At the end of the book, there is a long postscript written by her (in Japanese only). It gives interesting insights into her nature. She talks about her childhood influences, how she became a model, and a bit of her own philosophy. It's interesting. It proves that she really is human, and not a goddess who came from the world of the divine.
She says that she was an only child who was very shy and quiet. She liked Shinto festivals and especially Shnto sacred dances. She also loved dolls (including Barbie) and played with them by herself until junior high. She dressed and talked to them like a mother. As a child, she greatly admired items of fashion, and at times tried to mimick the models she idolized in magazines or movies. She often failed to achieve the effect she wanted. All these little things had an influence on her destiny as an ultra-Japanese, super model.

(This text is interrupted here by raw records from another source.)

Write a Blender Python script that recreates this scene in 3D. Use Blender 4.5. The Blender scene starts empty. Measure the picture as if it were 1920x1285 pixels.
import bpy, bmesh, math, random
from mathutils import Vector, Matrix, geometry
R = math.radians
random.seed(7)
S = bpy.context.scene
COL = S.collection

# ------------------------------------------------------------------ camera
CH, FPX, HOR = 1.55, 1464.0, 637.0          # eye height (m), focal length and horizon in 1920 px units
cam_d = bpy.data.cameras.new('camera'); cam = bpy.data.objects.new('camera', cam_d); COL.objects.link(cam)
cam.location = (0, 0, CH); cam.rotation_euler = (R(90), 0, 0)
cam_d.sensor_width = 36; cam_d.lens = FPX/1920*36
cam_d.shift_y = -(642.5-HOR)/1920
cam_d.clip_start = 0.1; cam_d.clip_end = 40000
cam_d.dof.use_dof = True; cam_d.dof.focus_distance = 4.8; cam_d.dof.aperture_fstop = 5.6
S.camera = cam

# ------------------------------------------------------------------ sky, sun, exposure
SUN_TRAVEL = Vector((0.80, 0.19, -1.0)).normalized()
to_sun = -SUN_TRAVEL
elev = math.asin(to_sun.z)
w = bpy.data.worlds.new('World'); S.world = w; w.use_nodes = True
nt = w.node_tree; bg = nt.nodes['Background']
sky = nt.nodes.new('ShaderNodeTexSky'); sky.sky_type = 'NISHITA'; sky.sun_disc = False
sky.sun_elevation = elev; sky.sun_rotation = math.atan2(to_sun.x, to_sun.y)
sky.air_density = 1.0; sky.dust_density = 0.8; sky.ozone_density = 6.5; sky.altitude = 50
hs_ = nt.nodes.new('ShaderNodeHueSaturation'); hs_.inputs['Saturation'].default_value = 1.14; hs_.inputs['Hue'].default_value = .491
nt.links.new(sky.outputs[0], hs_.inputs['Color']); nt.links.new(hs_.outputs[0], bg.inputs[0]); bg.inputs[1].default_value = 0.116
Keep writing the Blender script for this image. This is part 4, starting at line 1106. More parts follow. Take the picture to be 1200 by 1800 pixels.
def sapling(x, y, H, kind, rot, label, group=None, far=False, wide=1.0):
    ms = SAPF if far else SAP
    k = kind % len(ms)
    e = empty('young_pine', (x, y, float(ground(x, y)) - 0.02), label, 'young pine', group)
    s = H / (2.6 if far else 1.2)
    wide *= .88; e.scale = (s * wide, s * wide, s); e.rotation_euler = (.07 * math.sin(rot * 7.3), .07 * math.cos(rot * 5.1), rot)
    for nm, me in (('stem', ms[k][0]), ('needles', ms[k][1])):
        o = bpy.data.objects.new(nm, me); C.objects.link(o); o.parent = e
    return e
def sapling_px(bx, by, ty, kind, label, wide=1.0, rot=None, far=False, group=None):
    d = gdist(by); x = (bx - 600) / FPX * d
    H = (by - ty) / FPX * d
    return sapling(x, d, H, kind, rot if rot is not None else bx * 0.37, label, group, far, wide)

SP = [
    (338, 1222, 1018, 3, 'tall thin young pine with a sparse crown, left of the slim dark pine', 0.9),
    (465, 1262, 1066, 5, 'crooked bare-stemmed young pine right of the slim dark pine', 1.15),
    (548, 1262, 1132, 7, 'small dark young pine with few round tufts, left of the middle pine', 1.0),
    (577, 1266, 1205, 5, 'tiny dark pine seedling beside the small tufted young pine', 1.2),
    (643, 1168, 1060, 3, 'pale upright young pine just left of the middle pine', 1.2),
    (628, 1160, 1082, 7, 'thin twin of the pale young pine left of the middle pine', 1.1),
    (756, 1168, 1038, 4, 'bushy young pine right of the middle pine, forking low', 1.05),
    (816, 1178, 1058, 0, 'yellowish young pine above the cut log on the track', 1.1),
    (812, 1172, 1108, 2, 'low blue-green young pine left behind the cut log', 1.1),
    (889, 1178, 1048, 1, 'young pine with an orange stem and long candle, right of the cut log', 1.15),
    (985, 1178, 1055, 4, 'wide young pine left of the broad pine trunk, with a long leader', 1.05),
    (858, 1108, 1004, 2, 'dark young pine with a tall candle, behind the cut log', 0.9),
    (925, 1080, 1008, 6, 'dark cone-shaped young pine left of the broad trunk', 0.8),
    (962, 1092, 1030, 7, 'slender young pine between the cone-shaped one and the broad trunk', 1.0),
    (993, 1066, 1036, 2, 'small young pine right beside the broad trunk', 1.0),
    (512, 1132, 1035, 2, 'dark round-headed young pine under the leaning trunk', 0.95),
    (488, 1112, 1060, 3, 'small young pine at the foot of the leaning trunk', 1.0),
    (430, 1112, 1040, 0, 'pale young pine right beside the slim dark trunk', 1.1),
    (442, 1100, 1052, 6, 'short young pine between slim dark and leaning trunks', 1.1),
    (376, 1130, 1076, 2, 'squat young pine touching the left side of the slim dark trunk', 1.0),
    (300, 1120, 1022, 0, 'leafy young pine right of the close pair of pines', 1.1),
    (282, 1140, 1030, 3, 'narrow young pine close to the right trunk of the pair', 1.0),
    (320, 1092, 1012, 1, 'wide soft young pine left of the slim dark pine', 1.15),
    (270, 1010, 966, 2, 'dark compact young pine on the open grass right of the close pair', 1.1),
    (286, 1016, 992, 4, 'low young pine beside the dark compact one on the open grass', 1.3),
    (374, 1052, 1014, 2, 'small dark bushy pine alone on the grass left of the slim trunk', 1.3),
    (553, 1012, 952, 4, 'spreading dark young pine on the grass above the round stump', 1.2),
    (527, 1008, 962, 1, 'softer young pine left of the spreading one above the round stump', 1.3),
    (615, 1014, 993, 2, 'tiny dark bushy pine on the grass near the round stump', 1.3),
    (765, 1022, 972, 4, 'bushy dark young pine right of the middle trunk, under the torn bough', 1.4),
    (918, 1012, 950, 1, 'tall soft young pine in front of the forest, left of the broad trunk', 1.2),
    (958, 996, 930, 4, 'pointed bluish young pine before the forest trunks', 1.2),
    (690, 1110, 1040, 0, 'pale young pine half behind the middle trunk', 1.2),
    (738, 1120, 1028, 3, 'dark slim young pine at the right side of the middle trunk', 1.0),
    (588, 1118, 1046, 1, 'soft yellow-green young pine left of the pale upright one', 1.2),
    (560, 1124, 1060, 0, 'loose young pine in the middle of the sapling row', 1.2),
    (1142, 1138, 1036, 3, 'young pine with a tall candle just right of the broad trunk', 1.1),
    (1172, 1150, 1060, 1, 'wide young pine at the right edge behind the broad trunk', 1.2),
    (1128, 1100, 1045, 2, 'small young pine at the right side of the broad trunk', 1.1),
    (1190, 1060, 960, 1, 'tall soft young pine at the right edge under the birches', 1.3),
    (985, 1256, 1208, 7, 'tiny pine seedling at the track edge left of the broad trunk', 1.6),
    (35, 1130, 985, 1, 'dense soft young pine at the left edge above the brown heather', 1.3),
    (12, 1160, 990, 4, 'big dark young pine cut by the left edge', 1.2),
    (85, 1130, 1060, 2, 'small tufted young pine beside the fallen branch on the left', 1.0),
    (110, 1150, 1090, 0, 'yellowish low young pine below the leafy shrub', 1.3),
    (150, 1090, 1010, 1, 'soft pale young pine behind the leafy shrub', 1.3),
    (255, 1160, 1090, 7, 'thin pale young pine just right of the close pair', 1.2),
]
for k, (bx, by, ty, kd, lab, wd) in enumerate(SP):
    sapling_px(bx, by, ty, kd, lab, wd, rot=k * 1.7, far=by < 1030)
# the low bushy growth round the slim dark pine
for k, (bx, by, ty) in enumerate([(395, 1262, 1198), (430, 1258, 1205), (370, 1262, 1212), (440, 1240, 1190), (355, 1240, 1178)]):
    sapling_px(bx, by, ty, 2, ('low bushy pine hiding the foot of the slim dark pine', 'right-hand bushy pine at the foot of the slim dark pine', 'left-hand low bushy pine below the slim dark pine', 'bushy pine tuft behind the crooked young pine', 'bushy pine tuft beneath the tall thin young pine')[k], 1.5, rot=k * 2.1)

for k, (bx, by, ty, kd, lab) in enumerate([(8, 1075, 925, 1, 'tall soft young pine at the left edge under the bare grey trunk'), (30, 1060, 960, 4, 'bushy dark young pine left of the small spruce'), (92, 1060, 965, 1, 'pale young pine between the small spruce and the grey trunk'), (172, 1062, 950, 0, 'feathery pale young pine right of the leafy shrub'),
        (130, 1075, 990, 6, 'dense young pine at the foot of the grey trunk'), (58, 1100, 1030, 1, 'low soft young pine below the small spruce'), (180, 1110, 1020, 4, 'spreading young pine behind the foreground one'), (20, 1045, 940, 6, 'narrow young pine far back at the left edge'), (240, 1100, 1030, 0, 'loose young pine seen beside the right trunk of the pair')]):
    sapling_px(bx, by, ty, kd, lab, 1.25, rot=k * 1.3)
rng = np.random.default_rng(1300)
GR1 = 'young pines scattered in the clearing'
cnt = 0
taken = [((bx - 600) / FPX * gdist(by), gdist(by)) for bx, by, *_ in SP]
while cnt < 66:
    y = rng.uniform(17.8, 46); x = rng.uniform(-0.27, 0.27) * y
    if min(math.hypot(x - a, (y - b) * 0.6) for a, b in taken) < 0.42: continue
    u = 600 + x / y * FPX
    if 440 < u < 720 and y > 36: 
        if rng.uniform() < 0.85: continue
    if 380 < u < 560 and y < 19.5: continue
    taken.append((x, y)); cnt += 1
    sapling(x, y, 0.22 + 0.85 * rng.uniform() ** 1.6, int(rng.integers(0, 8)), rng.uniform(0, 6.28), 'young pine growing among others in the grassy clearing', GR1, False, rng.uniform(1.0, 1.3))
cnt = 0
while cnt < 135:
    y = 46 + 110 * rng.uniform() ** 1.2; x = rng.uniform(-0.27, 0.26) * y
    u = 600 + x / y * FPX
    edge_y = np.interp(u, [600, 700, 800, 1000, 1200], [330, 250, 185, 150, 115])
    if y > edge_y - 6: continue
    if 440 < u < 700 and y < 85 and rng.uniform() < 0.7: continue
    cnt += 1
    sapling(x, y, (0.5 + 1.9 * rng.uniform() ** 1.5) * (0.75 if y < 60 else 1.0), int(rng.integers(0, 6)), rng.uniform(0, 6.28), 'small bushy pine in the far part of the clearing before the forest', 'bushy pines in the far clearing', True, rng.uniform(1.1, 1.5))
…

She also describes the fascinating routine of modeling for the Paris collection. Rehearsals are held in Japan, but not in Paris, she says. In fashion modeling, the three most important things are "feeling" (kimochi), "style" (katachi), and "movement" (ugoki). All these elements have to come together during the 2 min. and 30 sec. it takes for the round-trip catwalk on the fashion show runway.
She has been photographed as both a fashion model and a model for artistic expression. It's definitely the latter when she shines through better. I truly envy the photographers who had the opportunity to photograph her. She must have been a wondrous subject to capture. (Reviewed by Philbert Ono)
- Sayoko died of acute pneumonia on Aug. 14, 2007. She was 57.
- Sayoko Yamaguchi exhibition was held at MUSEUM OF CONTEMPORARY ART TOKYO in 2014.
About the photographer: YOKOSUKA Noriaki 横須賀 功光 was born in 1937 in Yokohama, Kanagawa Pref. Graduated Nihon Univ. in 1960 majoring in photography. Turned freelance photographer upon graduation. Did work for Shiseido Co. His Shiseido ads won him awards. Also photographed celebrities for Shukan Josei magazine for women.